Simone de Beauvoir résistante ou collabo ?

Longtemps, cette grande figure du féminisme a été considérée comme une résistante engagée dans la lutte contre Vichy lors de la Seconde Guerre Mondiale. Toutefois, le philosophe Michel Onfray et d’autres pensent qu’elle aurait plutôt été une collaborationniste, Simone de Beauvoir ayant travaillé comme chroniqueuse en 1943 pour des émissions sur la chanson sur Radio-Vichy, une radio qui diffusait principalement de la propagande pour le régime de Vichy.

Simone de Beauvoir et la solidarité féminine

Si le Castor ne fait pas l’unanimité et est lourdement critiquée pour ses agissements dans sa vie personnelle, on ne peut lui retirer le rôle important qu’elle a tenu dans la lutte pour les droits des femmes. N’oublions pas qu’elle fut une fervente défenseuse du droit à l’avortement et de la contraception ainsi que de l’égalité des sexes dans tous les domaines de la vie.

Beauvoir a également joué un rôle clé dans la promotion de la solidarité entre les femmes. Elle a fondé en 1971 le « Mouvement de Libération des Femmes » en France, qui a joué un rôle important dans la lutte pour les droits des femmes en France.

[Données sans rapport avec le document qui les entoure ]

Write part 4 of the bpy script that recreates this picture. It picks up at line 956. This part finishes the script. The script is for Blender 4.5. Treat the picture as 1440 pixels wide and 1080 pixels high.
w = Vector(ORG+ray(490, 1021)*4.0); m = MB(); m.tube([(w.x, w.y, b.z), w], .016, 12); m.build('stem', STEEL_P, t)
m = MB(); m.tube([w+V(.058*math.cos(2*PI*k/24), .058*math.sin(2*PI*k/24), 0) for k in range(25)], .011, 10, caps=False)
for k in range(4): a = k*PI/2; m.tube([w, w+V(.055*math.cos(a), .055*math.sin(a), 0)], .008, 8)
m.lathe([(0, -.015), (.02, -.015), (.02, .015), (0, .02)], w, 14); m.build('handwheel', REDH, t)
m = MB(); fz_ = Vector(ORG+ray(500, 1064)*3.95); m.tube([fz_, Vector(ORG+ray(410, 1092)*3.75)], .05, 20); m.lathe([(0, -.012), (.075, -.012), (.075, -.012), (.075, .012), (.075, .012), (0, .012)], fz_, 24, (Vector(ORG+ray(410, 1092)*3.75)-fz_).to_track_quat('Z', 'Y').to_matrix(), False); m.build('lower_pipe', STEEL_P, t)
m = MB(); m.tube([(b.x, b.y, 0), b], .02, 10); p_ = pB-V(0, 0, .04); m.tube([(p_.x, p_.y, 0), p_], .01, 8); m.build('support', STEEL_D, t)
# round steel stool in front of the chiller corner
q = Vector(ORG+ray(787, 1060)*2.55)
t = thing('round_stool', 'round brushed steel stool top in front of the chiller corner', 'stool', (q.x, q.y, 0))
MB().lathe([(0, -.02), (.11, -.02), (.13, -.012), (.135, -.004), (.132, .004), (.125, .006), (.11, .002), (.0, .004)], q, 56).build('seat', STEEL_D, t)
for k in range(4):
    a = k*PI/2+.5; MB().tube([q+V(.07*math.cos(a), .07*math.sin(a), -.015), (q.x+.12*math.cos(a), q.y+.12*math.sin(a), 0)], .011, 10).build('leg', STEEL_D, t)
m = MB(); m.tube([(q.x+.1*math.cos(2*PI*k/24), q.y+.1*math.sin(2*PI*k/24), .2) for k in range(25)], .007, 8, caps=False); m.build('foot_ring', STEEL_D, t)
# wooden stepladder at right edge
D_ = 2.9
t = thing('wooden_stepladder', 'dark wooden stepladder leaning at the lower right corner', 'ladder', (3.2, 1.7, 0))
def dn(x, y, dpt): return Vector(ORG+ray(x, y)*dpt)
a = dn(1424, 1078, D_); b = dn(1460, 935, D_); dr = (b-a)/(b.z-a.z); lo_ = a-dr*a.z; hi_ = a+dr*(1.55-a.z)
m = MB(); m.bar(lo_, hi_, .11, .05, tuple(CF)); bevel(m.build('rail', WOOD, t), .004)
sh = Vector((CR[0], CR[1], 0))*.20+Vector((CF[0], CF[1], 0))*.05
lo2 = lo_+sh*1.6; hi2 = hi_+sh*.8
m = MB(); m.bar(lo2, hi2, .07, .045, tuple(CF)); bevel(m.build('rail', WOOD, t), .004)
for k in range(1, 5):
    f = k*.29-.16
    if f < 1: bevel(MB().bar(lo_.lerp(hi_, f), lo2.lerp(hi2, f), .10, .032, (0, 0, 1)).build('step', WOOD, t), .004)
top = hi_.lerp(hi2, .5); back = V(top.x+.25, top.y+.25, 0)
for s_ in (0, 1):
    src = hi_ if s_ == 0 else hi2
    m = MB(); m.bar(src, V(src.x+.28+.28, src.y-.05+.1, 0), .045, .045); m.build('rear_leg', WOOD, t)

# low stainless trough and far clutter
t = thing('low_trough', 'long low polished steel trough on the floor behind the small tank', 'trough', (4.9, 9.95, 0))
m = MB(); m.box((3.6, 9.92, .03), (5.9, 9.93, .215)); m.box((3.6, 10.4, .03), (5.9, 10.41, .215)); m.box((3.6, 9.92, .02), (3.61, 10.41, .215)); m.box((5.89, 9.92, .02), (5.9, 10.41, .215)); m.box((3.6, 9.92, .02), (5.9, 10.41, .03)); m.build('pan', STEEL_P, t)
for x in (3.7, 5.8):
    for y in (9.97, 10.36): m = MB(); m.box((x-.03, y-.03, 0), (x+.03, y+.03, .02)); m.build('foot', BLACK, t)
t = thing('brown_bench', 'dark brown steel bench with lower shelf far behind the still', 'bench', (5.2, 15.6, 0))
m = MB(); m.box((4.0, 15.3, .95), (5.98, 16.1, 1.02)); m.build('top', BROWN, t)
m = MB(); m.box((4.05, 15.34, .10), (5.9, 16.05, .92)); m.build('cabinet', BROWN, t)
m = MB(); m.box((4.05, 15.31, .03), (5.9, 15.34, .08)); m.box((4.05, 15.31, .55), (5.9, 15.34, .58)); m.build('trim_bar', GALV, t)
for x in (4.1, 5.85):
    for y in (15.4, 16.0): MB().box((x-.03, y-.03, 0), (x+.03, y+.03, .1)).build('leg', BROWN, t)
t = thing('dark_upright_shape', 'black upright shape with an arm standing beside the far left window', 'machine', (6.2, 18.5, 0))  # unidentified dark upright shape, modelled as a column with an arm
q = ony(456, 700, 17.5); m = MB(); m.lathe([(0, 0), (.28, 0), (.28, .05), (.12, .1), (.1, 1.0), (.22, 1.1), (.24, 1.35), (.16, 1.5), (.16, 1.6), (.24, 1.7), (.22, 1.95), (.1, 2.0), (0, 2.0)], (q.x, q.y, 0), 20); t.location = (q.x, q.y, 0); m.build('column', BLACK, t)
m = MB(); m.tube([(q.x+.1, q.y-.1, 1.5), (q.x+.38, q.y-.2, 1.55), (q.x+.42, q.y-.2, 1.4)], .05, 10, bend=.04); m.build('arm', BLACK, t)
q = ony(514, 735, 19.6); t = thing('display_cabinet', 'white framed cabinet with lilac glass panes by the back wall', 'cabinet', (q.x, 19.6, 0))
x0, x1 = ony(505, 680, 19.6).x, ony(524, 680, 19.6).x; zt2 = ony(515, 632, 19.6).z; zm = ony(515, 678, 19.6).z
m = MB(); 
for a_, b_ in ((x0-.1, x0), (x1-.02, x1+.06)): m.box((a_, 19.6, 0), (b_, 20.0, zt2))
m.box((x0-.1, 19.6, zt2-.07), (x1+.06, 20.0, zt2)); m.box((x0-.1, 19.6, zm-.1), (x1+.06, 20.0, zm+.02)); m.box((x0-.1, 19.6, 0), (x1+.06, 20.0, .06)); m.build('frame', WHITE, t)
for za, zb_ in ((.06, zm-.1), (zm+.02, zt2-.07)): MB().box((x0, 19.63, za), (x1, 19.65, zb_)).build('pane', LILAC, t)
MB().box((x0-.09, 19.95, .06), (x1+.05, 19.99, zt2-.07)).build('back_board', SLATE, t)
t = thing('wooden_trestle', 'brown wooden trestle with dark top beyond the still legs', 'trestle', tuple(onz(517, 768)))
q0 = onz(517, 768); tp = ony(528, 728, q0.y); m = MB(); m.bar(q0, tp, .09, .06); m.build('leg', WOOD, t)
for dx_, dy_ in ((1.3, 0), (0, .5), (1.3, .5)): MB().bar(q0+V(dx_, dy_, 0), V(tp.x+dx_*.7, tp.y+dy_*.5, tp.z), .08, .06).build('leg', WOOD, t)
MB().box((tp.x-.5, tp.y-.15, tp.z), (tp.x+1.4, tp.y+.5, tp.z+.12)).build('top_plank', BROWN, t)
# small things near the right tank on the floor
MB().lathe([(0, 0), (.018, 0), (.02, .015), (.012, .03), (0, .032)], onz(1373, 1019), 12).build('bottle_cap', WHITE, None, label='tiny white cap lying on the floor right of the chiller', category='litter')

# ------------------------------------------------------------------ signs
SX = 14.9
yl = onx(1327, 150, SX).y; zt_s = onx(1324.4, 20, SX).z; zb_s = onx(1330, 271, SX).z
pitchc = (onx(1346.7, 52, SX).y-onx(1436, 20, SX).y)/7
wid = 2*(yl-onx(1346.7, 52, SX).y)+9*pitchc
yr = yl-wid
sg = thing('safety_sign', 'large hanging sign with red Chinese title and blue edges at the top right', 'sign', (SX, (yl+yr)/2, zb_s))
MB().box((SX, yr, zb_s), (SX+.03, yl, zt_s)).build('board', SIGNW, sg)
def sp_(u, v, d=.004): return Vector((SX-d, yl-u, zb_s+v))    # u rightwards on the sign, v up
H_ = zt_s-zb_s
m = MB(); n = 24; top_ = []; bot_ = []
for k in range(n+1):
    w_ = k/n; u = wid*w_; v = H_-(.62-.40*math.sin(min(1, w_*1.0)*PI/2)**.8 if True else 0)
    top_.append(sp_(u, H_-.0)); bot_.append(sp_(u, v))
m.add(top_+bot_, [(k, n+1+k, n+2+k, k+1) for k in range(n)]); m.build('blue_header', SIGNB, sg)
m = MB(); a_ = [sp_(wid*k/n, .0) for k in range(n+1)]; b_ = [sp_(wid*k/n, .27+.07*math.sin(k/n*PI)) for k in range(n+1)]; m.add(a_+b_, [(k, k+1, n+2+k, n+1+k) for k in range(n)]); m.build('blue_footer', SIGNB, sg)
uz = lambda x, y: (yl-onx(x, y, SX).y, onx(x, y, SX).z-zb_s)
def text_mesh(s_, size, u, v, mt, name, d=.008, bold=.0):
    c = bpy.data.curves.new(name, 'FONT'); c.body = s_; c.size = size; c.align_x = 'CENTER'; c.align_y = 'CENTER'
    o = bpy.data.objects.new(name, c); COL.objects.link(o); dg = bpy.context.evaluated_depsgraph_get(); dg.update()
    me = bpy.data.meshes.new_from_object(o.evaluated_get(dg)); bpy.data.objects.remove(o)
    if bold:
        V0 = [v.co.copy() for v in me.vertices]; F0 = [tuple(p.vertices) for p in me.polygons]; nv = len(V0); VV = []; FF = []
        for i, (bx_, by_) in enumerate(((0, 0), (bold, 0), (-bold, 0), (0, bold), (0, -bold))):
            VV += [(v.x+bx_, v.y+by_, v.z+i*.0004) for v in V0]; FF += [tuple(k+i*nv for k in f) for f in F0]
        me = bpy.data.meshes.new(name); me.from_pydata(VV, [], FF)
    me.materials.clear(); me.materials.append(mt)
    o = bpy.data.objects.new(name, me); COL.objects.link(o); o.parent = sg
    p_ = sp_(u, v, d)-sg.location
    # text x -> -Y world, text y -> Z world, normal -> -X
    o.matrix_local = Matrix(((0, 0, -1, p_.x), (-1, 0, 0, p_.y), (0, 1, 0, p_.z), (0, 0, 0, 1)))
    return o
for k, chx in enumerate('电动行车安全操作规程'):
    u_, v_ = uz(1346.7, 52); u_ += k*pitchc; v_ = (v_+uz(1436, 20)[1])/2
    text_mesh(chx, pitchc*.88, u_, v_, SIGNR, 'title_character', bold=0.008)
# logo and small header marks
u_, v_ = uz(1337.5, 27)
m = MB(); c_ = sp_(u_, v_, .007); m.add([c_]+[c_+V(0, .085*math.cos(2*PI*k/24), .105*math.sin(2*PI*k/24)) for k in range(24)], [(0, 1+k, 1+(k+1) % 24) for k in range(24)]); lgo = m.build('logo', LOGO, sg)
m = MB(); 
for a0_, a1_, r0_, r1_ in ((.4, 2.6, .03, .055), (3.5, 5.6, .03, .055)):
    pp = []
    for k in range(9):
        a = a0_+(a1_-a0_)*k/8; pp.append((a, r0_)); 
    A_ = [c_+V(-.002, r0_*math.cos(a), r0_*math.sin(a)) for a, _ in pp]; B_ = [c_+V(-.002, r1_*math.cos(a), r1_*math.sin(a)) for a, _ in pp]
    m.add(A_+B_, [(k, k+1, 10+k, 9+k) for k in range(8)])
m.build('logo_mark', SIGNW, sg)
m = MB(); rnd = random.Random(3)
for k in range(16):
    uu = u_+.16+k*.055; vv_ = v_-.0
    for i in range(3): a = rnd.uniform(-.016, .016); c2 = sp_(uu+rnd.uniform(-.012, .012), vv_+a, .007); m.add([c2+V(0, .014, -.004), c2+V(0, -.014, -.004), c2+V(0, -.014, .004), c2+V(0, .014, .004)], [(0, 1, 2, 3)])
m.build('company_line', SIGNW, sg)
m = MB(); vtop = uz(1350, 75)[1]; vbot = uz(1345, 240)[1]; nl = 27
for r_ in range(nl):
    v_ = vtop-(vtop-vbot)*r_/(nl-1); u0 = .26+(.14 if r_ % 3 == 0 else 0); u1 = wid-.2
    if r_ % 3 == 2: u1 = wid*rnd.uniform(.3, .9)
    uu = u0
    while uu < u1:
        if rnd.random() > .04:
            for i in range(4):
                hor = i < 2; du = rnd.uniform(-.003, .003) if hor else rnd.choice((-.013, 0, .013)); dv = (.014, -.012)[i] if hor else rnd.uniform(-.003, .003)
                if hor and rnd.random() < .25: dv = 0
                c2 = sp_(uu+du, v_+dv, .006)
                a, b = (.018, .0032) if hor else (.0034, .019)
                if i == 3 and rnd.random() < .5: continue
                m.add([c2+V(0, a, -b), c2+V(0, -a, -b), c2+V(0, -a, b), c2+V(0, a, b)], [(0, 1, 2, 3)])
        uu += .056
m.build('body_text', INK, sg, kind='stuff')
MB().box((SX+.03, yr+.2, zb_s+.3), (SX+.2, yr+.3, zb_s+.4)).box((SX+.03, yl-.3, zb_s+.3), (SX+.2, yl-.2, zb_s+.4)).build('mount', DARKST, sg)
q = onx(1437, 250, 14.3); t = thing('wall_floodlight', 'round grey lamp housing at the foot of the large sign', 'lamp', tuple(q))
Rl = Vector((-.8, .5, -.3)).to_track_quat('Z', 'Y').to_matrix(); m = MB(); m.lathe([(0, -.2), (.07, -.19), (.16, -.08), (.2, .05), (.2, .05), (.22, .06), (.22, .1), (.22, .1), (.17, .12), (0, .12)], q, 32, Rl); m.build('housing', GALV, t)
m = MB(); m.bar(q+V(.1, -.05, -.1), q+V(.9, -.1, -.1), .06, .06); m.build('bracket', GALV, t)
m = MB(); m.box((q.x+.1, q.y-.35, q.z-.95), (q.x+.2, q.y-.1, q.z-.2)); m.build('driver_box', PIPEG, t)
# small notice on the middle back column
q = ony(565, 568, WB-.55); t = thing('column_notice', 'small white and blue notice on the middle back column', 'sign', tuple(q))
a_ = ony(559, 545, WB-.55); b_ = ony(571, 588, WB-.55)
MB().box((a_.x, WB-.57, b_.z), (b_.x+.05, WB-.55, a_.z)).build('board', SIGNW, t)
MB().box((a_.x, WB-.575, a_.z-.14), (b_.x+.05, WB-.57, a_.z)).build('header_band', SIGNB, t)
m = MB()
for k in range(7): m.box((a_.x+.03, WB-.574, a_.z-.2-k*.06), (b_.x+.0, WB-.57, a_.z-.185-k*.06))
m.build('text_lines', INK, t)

Simone de Beauvoir a joué un rôle majeur dans la lutte pour les droits des femmes et a aidé à remettre en question les idées traditionnelles sur la nature féminine. Son travail a inspiré des générations de femmes à prendre le contrôle de leur propre vie.

Finalement, Beauvoir était certes une intellectuelle, une visionnaire et une féministe engagée, elle n’en reste pas moins un être humain avec ses failles et ses erreurs. On peut lui reprocher pas mal de choses mais on ne peut lui retirer le fait d’avoir contribué à faire évoluer les choses pour toutes les frangines.